Dopo due giornate intense, abbiamo lasciato alle spalle i verdi e misteriosi Carpazi, ritrovandoci immersi nelle pianure gialle e infuocate della Romania, dove il termometro segna 37 gradi.
Ci svegliamo a Pârâul Rece, quasi al valico. Ci aspetta un ultimo tratto di salita prima di iniziare la discesa. Anche se pedaliamo su una strada trafficata, gli occhi di tutti sono rivolti alla foresta, sperando di scorgere un’ombra nera tra gli alberi, un orso forse. Ma invano.
La discesa inizia accompagnata da una lunga e inspiegabile coda di automobili e camion quasi fermi. Forse un incidente. Procediamo lentamente lungo la fila, per chilometri. Lungo la strada, bambini vendono cestini di more e lamponi agli automobilisti in attesa, mentre una sfilza di bancarelle propone pelli, oggetti in legno e cianfrusaglie che sembrano più tirolesi che rumene.

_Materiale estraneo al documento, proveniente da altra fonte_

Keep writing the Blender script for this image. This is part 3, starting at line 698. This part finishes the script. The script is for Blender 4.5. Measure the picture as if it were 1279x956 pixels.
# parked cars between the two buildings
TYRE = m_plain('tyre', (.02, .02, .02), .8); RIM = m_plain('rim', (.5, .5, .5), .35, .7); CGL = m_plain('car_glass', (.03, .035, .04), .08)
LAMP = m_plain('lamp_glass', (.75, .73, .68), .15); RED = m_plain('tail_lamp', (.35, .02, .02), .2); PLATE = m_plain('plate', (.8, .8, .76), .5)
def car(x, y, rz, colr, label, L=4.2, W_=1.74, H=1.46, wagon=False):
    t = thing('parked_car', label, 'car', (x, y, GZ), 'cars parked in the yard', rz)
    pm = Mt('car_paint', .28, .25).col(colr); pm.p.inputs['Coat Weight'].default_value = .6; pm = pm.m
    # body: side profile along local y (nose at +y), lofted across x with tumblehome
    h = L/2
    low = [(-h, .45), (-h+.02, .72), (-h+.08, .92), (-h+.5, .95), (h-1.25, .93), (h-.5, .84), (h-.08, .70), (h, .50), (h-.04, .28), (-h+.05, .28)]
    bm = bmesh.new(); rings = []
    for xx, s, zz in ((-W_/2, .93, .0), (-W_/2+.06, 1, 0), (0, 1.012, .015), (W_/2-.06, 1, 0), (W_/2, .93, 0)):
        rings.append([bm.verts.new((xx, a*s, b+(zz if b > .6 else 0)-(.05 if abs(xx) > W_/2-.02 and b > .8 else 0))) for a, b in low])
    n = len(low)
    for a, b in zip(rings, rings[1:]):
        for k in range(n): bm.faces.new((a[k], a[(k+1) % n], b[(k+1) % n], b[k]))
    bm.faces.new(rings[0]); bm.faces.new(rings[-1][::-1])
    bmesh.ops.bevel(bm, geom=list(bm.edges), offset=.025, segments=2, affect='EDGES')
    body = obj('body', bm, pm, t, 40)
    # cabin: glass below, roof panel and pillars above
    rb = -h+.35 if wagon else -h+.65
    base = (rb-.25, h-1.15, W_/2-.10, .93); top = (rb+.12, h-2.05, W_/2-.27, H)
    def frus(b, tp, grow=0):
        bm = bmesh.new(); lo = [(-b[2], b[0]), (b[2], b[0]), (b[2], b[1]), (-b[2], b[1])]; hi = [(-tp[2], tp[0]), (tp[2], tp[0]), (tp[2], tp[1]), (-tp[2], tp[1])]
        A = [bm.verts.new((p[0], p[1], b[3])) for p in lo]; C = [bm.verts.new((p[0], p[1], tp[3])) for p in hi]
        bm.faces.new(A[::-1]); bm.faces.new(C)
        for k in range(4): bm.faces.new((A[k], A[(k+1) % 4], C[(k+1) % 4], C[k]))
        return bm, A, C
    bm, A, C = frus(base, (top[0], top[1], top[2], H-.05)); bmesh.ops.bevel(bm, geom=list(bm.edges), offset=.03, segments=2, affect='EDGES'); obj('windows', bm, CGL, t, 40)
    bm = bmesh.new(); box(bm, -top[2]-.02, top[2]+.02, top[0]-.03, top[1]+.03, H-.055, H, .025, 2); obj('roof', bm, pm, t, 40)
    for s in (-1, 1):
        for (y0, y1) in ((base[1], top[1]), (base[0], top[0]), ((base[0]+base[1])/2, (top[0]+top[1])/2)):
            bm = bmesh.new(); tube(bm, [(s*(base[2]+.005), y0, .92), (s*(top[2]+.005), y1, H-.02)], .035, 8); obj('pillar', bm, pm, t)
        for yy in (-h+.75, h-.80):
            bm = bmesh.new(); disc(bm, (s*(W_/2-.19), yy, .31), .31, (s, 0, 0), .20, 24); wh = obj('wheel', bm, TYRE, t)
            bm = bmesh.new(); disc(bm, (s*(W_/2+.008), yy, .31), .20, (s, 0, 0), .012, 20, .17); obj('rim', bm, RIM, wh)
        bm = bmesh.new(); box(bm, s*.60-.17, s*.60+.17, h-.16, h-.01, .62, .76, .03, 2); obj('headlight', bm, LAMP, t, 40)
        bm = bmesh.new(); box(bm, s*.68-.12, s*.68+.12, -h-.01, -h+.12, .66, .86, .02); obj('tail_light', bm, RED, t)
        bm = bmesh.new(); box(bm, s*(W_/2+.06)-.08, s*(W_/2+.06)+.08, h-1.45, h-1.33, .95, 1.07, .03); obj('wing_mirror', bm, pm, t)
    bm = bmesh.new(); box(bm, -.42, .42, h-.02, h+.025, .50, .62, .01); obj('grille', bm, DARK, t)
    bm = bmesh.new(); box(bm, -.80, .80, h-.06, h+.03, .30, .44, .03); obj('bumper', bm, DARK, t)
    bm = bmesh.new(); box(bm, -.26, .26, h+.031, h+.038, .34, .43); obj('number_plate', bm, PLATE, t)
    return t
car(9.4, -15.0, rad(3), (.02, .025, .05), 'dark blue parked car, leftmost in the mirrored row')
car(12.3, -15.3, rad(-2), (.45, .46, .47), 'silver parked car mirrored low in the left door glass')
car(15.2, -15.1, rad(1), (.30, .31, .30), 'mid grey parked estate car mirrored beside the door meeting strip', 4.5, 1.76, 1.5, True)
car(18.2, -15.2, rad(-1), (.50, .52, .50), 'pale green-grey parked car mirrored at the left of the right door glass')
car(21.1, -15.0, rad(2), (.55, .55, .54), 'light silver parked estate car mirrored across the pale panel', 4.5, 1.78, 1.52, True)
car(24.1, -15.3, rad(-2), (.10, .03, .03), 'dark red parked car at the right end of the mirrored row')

La fila di veicoli si snoda per 15 chilometri, fino a Sinaia, la “Perla dei Carpazi”, celebre località turistica con montagne verdi d’estate e piste da sci innevate d’inverno, dove risiede il famoso castello di Peleș, considerato uno degli edifici più belli d’Europa.
Non c’è stato alcun incidente; il collo di bottiglia è proprio Sinaia, complice una rete stradale insufficiente.
Ci fermiamo nella pittoresca località per visitare il castello. Saliamo lungo una strada acciottolata per avere conferma, ancora una volta, che i monumenti famosi non ci vogliono. Il castello è completamente avvolto dalle impalcature e da tendoni per la ristrutturazione.
Attraversiamo la piccola località turistica, affollata di persone, e ci fermiamo in un parco per un pranzo leggero acquistato al supermercato, quando inizia a piovere. L’iniziale pioggerella si trasforma presto in un acquazzone, costringendoci a cercare riparo sotto una tettoia.
Con ancora più di venti chilometri da percorrere, attendiamo che la pioggia diminuisca, indossiamo le giacche impermeabili e ripartiamo. Non ci fermiamo più fino a Breaza, una cittadina circondata dalle colline subcarpatiche, dove ci accoglie una signora dalla carnagione bianchissima ed i capelli nero corvino. Se l’avessimo incontrata al castello di Dracula, avremmo potuto dubitare del suo essere viva. Dopo un po’ di relax, ceniamo in un vicino bistrot tra hamburger e piatti tipici per poi andare a letto.
La mattina seguente è luminosa e soleggiata. Facciamo colazione in camera con la nostra scorta di cibo, custodita nella dispensa mobile, ovvero borsa della bici di Michelangelo. Il caldo è già soffocante, con temperature mattutine ben sopra i trenta gradi.
Scendiamo di altitudine, lasciando il verde delle foreste per i campi di mais bruciati dal sole. Pedaliamo su strade secondarie a ritmo sostenuto, dovendo percorrere circa ottanta chilometri.
Attraversiamo piccoli paesi, dove non c’è molto da vedere, se non qualche mini market per una bibita fresca o un frutto. Incontriamo carretti trainati da cavalli carichi di fieno, legna o verdure, un affascinante spaccato della vita rurale rumena.
Gli ultimi quindici chilometri sono su strade sterrate e polverose, tra cantieri e mezzi pesanti che asfaltano nuove strade.
Finalmente arriviamo a Tâncăbești, l’ultima tappa prima di Bucarest. Abbiamo affittato due piccoli monolocali sul lago. Gli appartamenti, moderni e funzionali, si affacciano con un terrazzino sullo specchio d’acqua.
Oggi è previsto un altro dei riti indissolubili dei nostri viaggi: la spaghettata aglio, olio e peperoncino. Micky ed io usciamo a fare la spesa, mentre Michelangelo e Niccolò rimangono al fresco dell’aria condizionata. Fuori, il termometro segna trentasette gradi. Dopo un po’ di relax, cuciniamo e ci godiamo la spaghettata davanti a un tramonto sul lago. Domani arriveremo nella capitale.